High expectations met a year early for Bibby, Arizona Point guard becomes first freshman to win title

April 01, 1997|By Ken Murray | Ken Murray,SUN STAFF Sun staff writer Don Markus contributed to this article.

INDIANAPOLIS -- Mike Bibby agreed with the masses. Next year, he thought, would be Arizona's year. And then the Wildcats staged their brilliant run through the NCAA tournament this season to turn college basketball on its axis.

"No, we thought we had a chance [to win the national title] next year, but not this year," Bibby said after Arizona outlasted Kentucky in overtime, 84-79, last night in the championship game. "Still, we had nothing to lose."

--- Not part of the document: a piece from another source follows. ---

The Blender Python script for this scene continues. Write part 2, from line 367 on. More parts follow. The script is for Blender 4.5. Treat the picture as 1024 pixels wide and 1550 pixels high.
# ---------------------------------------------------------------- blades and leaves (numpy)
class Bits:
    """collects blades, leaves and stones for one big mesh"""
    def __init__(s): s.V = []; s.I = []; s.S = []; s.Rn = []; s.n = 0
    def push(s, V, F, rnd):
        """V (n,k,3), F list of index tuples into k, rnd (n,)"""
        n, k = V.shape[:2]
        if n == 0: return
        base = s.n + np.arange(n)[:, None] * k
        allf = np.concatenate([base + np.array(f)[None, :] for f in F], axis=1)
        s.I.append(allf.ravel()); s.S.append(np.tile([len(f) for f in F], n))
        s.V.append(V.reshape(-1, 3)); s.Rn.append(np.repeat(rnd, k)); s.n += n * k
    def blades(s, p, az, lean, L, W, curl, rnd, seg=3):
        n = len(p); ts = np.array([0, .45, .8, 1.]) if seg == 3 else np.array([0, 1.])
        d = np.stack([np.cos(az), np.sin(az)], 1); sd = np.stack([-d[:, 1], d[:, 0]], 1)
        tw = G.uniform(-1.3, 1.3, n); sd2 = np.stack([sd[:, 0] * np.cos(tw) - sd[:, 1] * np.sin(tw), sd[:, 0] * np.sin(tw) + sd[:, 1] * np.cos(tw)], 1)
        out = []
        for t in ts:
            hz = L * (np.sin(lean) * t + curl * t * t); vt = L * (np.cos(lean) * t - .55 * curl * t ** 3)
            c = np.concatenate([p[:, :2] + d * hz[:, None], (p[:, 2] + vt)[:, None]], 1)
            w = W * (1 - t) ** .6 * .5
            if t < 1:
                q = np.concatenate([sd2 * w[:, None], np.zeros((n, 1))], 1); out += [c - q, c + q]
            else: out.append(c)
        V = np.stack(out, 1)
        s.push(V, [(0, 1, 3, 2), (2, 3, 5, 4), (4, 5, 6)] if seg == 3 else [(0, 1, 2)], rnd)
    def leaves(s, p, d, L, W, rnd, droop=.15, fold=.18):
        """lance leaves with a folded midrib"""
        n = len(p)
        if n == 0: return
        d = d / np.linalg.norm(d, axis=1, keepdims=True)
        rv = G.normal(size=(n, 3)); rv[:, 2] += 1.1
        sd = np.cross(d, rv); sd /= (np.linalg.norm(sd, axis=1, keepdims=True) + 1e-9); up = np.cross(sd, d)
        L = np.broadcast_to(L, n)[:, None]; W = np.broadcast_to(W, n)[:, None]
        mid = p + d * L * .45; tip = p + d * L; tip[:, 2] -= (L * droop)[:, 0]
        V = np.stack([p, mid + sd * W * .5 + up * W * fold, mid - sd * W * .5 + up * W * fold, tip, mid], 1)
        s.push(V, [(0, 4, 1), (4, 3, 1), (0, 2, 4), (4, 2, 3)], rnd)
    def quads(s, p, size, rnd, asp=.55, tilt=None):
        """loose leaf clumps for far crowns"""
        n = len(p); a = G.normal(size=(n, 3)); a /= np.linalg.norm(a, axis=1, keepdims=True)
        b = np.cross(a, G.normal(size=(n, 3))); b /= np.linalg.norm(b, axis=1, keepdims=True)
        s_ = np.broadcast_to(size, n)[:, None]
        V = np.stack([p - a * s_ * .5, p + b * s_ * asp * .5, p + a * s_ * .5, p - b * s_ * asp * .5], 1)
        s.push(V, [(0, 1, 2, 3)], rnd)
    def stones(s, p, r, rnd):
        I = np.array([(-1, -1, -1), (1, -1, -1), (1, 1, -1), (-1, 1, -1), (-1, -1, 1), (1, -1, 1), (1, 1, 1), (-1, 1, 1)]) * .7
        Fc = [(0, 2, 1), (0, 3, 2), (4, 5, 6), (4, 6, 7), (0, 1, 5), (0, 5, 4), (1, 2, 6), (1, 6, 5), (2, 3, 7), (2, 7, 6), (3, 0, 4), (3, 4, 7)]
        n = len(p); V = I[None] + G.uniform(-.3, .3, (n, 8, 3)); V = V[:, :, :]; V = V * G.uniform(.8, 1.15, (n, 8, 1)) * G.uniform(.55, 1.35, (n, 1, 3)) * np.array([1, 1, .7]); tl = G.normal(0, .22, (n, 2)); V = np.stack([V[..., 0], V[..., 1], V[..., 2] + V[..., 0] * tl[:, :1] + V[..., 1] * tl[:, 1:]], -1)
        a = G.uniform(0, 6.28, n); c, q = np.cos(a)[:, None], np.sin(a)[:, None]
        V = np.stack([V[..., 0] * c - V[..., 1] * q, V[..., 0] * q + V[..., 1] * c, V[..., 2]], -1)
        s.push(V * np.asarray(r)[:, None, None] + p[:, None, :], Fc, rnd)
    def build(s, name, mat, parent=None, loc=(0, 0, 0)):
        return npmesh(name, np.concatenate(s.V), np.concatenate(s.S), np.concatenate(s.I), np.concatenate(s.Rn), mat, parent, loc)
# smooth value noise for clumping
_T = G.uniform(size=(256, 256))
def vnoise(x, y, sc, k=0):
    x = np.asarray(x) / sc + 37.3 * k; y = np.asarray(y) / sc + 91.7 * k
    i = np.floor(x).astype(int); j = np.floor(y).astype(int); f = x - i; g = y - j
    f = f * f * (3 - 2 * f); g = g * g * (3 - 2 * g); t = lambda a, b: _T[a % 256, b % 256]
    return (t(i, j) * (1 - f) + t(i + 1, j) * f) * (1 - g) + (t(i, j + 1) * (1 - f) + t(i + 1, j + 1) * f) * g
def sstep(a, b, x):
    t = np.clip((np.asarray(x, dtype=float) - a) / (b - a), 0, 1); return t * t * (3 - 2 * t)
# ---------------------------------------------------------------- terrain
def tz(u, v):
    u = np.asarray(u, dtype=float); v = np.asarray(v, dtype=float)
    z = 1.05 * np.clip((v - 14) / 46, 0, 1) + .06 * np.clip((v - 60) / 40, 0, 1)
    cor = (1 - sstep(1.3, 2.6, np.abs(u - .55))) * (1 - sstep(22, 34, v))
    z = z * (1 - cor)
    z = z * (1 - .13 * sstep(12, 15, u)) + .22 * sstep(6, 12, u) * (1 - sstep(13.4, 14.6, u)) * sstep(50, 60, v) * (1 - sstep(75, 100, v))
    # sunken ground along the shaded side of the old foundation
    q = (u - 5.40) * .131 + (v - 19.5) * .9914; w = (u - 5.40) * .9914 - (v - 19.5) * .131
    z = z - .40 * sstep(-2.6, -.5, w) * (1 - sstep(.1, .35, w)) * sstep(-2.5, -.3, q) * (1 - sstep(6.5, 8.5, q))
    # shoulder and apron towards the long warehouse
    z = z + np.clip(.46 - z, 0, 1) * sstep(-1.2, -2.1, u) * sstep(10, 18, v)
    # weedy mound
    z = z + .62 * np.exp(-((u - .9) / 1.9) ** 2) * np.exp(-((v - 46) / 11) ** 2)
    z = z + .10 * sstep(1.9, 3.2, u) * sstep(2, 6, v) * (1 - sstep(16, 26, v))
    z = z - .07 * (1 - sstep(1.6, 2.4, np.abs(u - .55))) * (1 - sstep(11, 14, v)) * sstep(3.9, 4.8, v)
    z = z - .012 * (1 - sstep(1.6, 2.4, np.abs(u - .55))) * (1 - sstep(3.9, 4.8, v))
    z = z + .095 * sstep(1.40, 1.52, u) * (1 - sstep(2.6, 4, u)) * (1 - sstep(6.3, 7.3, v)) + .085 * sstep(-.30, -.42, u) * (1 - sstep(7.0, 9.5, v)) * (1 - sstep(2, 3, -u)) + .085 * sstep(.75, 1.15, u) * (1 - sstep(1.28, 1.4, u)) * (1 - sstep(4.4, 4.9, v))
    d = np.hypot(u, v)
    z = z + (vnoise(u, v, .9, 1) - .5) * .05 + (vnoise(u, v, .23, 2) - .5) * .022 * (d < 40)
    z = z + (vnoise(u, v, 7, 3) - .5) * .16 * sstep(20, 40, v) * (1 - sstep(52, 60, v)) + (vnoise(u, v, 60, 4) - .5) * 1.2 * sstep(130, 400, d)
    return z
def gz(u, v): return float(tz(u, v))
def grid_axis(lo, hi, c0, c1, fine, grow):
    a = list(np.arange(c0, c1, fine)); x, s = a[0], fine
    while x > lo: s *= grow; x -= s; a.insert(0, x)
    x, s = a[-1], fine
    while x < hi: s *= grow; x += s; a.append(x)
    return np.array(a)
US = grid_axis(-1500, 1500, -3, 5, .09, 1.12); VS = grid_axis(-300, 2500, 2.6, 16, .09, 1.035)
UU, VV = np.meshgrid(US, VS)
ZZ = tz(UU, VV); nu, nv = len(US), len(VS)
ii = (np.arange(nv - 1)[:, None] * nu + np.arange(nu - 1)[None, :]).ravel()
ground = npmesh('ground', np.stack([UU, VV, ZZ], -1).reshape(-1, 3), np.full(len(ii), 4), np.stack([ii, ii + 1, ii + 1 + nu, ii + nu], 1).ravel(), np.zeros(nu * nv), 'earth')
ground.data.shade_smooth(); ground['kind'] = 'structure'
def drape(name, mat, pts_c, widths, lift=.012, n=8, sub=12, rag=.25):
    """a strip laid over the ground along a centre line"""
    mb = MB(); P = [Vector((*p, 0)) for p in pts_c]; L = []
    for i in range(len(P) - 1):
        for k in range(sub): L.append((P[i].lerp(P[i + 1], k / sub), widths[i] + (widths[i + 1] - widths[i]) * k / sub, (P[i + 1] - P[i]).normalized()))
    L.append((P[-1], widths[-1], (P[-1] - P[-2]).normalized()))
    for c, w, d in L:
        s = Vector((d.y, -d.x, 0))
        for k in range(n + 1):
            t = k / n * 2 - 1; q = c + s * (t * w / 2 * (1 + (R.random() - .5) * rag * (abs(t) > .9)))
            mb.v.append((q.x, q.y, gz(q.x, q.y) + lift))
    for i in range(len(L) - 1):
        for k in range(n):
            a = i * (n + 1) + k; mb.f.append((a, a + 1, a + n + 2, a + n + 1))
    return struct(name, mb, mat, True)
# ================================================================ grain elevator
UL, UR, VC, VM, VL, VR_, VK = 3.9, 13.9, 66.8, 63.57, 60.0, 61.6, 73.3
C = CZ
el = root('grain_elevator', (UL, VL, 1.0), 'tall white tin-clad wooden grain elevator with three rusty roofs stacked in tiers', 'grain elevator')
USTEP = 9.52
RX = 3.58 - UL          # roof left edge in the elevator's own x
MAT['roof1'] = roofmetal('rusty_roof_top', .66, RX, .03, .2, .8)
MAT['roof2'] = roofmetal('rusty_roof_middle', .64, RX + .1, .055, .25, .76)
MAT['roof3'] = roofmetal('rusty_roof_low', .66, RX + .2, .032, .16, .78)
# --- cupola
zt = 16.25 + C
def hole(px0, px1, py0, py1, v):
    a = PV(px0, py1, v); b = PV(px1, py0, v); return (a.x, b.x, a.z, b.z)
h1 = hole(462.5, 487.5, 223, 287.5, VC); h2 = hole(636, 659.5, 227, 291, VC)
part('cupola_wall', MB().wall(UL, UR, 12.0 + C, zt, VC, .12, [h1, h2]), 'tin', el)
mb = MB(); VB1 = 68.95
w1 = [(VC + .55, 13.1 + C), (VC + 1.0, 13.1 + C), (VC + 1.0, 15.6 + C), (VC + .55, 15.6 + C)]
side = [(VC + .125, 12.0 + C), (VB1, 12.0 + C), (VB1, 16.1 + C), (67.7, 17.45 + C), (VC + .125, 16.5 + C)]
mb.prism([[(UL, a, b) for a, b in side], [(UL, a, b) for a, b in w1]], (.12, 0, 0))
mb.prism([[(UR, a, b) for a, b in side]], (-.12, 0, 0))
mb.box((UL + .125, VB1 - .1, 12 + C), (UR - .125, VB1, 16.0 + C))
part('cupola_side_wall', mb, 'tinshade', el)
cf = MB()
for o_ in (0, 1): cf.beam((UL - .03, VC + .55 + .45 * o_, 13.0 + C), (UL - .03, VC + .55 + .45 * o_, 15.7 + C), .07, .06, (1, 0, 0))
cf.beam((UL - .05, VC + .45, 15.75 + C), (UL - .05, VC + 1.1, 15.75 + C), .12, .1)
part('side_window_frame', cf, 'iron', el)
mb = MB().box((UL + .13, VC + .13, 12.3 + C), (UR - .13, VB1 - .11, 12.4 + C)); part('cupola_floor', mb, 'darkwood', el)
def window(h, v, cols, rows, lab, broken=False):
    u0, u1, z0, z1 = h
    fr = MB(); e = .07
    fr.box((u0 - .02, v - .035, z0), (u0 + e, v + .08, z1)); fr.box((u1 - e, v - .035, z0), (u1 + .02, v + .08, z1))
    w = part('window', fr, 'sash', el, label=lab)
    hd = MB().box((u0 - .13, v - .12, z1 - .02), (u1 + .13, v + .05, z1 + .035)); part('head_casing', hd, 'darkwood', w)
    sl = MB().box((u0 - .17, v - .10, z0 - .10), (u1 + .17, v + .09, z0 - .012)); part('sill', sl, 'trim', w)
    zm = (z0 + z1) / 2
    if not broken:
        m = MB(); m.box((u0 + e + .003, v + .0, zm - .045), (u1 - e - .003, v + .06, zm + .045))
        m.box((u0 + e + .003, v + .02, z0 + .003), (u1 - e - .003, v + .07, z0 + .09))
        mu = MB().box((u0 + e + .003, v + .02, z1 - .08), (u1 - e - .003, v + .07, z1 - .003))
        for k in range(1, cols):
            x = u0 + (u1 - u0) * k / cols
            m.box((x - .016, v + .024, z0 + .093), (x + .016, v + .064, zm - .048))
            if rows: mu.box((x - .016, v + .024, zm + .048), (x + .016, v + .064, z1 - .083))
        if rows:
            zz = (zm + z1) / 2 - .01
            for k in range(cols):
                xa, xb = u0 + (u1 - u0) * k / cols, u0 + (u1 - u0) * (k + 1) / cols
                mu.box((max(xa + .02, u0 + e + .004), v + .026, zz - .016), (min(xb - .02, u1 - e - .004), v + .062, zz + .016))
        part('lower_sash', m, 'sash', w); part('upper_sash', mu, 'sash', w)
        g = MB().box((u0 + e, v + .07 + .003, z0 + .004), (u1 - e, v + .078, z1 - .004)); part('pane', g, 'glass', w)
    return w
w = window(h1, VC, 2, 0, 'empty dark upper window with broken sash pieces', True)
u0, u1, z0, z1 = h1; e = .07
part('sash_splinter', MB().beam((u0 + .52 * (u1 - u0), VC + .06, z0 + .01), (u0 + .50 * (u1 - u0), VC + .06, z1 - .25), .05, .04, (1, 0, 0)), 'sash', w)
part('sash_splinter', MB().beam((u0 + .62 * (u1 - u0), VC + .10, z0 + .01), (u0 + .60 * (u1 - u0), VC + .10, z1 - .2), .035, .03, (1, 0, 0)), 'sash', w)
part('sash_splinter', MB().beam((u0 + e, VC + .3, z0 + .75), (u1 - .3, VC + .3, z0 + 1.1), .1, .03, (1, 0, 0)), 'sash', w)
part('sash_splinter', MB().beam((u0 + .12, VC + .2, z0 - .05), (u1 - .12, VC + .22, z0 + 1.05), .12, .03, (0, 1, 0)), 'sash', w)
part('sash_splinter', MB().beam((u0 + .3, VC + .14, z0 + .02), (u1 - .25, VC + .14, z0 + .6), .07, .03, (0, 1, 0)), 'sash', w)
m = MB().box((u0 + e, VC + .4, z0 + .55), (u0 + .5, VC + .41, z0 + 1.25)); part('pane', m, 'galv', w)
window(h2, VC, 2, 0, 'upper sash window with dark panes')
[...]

If the fourth-seeded Wildcats (25-9) made history by knocking off their third No. 1 seed of the tourney, Bibby made some himself. He became the first freshman point guard to win a national championship. And he did it with one of the strangest lines for a point guard, at that.

Dealing with Kentucky's pressure defense, Bibby committed eight turnovers, but made up for it with 19 points, nine rebounds, three steals and four assists.

In two Final Four games, he had 39 points and 16 rebounds -- 14 on the defensive boards. His nine three-pointers in two games here tied for second-most in Final Four history.

But it was his ball-handling and Miles Simon's floor leadership against the Kentucky press that helped Arizona gain the upper hand in a magnificent final.

"We've been working on the press since Day One when we came to practice," Bibby said. "I think the greatest competition is what we see every day, and that's in practice. And our team is just so quick out there."

Bibby was named to the Final Four's all-tourney team, and Simon was the Most Valuable Player. Also on the team: Kentucky's Ron Mercer and Scott Padgett, and Minnesota's Bobby Jackson.

Early exits

Crisis or mild distraction, Kentucky coach Rick Pitino acknowledges that the exodus of underclass stars to the NBA has become a problem for the college game.

"I thought it was in trouble last year, and I still do to a certain degree," he said.

What to do about it? Concentrate on the kids who stay, not the ones who go, he suggests.

"Some people think if you give a loan of $50,000 that [players] could pay back, that's a solution to the problem," Pitino said. "That's not a solution. Fifty thousand to them is not going to stop them from making millions. They're concerned about injuries and concerned about other things.

"The solution to me is to try and make my ballclub the best it can be by improving Nazr Mohammed's skills, Wayne Turner's skills, and trying to make the players the best they can be so they're future stars. Through their hard work, that can happen."

Both Pitino and Arizona coach Lute Olson agreed they'd rather not recruit a player if he plans to stay only one year.

"I don't think I would like to recruit somebody who says they're going to stay just one year," said Olson. "I think if a kid comes into your program, I think you deserve at least two years from him."

Bibby, Arizona's highly regarded freshman point guard, said he'll return to Tucson next season, but beyond that left open his timetable for departure.

Pitino said that when he recruited Jamaal Magloire, the 6-foot-10 center already had set up a timetable.

"Jamaal said to me, 'I'd like to spend a year or two in college and go to the pros,' " Pitino said. "And I left the house laughing hysterically. But I said, let him have his fantasy. And we'll work him hard and maybe someday after his four years are up, he'll be a pro. So I don't make the decision, I let the players make the decision."

"I think some players have that mind-set about staying one year. I'm not sure what Stephon Marbury accomplished by going to Georgia Tech for one year. I think if that's what you're looking for, the college is better off without you and I think the player is better off going into an NBA system."

Kentucky-mania

Smelling their second straight title, Kentucky fans overran Indianapolis. Tickets with a face value of $50 were selling for $1,000 a pair back in Lexington.

One Kentucky fan drove to Indiana to take his chances on tickets, and got two for $700.

"Anything to see the Big Blue play," he said.

Kentucky-mania II

The RCA Dome was awash in Kentucky blue. One fan held up a banner that read: "My wife didn't have this in mind when she said get two seats for Cats."

Wave of the future

It is hardly a coincidence that quickness and up-tempo are the dominant characteristics that both Kentucky and Arizona brought to last night's game.

Olson said it's a sign of the times, and recalled the philosophy of Hall of Fame coach, John Wooden.

"I think back to the thing that he told coaches forever: 'Give me the quickest player that you can give me, because quickness will outdo size any day of the week,' " Olson said. "Of course, not 5-5 guys that are quick. I'm just talking about the quickest post guy that you can get.